Capillarity and inertia both tend to keep the film uniform in thickness and curvature, and predominate in systems that are small or spinning rapidly, respectively. Either of these limits is convenient to obtain a first converged solution, since the position of the free surface is known to be a circle. I've shown here that these limits behave quite differently in terms of flow stability, however. A small system in which capillarity dominates inertia and gravity is always stable, whereas a rapidly spinning system in which inertia dominates capillarity and gravity is likely to be unstable. Completely different solution regimes can be accessed starting from these limits.

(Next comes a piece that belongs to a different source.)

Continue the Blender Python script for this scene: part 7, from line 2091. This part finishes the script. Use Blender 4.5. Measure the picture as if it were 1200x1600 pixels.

Another interesting flow regime pointed out by Goodwin resembles more a classic hydraulic jump induced by inertia than it does a stream entering a pool. To observe a jump I've reduced the volume fraction of liquid in the cylinder by a factor of four. The result shown below is for a 2 centipoise silicone oil in a 1 cm radius cylinder spinning at 0.35 m/s (366 rpm).

The jump observed here remains fixed in the laboratory reference frame, but viewed relative to the spinning cylinder it moves upstream, making it akin to a tidal bore in a river. Whether this phenomenon is closely related to the hydraulic jump of a stream flowing over a level surface is debatable. In the rim coater, gravity causes an adverse pressure gradient that results in run back downstream of the jump, and rotational forces strongly interact with the pressure field as well. There are no analogies to these effects in the classic hydraulic jump of a stream.

Just for fun here are some more images of an unstable rim coater starting to drip. This one reminds me of a desert sunrise over distant hills:

This one seems more like a sunset:

I think the mesh is probably getting a bit distorted in that second image.